Blu-ray Disc burners have been shipping for months now–why is HD DVD taking so long to catch up? Chalk it up to a philosophical difference, not a technological one, says Brzeski. Toshiba, he says, views HD DVD more as a technology for delivering prepackaged (Hollywood) high-definition video, not for creating your own disc-based content. “I honestly don’t believe in these early days that many people will be using HD DVDs and Blu-rays to back up content. If you look at the cost per GB to back up to disc, it’s not cost-effective.” 

This is a good point I suppose, what good is recording capability if we really don’t want to use it due to pricing concerns for the media? The article goes on to give some more tidbits of information as well. For instance, they mention a USB 2.0, external HD DVD ROM PC drive, that’s coming from from former Blu-ray backer, HP in November.
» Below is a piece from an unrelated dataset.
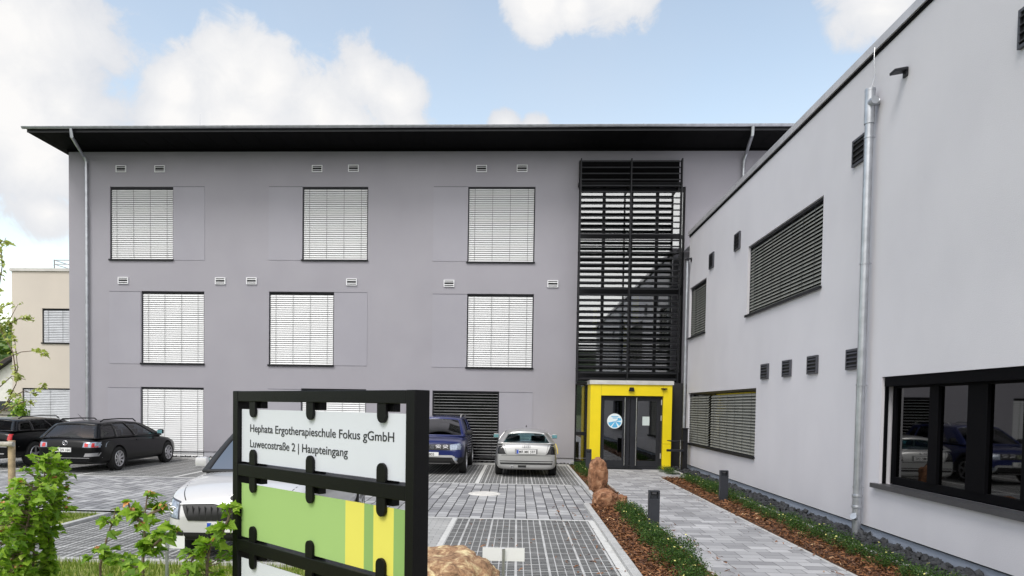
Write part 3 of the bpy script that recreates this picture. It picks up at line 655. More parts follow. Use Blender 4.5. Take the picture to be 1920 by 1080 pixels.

The HP hd100 will play back HD DVD-ROM, DVD-ROM, and audio CDs and can read DVD-RW discs. However, it will not have any burning capability for even DVD. Supplies will be limited for 2 to 3 months and it is going to make the Xbox unit look look a bargain according to the report.

This following link is to a PDF file from HP
concerning the hd100. The recommended specifications for a PC capable of utilizing this player are as follows: For a video card, you are going to need either a GeForce 7600GT or an ATI X1600, or something in that class of GPU. A powerful CPU is also needed: Such as a 3.2GHz Pentium, or a 2Ghz Core Duo or even an AMD Athlon 64 X 4200+ for example. It appears that it will come with CyberLink HD DVD playback software. I cannot find any pricing information as of yet.

Source: PC World

7 Comments

Dr. Who
Posts: 4502
Posted on: 17 Oct 06 17:46
It's sad that the first is going to be an HP Model.
JamesL
Posts: 113
Posted on: 17 Oct 06 19:36
Toshiba are spot on with their policy on this - look at the farce Sony suffered with their BluRay drive being unable to play BluRay-Videos! In actual fact there was nothing wrong with the drive - you just needed to have a HDCP compliant graphics card (of which their are but a few highend models) and an uber PC. HD DVD is no different in it's requirements so it makes perfect sense to hold it back. Come January we will have Vista (with auto downscaling where there is no HDCP graphics card) and new PCs will have that little more omph to be able to run AVC/VC1/MPEG2 high def discs.
Chick_Hearn
Posts: 125
Posted on: 17 Oct 06 21:05
Looks like both sides are having playback problems. I've read about frustrated Qosmio owners having problems playing HD-DVD movies - super. I'm fascinated by complaints on both sides, LOL. Again, I'm not in this market for movies anyways - so I don't care. Regular DVD quality is good enough for me. Toshiba - well, they misread at least a couple of customers when it comes to using the new tech for backup storage. You can search for deals and end up paying around $1 per gig - a bit expensive, sure. But the convenience, especially for travel, makes it well worth it. As opposed to carrying around tons of regular DVDs or even an external HD.
Dolphinius_Rex
Posts: 520
Posted on: 17 Oct 06 21:37
Hrm.... So is Toshiba just giving up on the recordable media side of the format war? Looking at their own drive specs, and listening to thier comments, it certainly seems to sound like it. Thinking that no one would use HDDVD for data backup is a big mistake on their part!!
drawer77
Posts: 1
Posted on: 17 Oct 06 22:29
Toshiba's man is wrong. Being on the shelves makes you a seller. that's why blu-ray is already a winner in the recordable market
Skith
Posts: 328
Posted on: 19 Oct 06 02:32
I agree with Dolphinius_Rex, data backups/storage is a mistake. I do not believe it is the price of media so much as the initial investment in a burner that would prevent heavy adoption. Initital price of hardware is the only real reason I have not purchased a blu-ray burner.
Skith
Posts: 328
Posted on: 19 Oct 06 02:34
correction: not believing people would use recordable HDDVDs for data/backup and storage is a mistake. sorry for the double comment.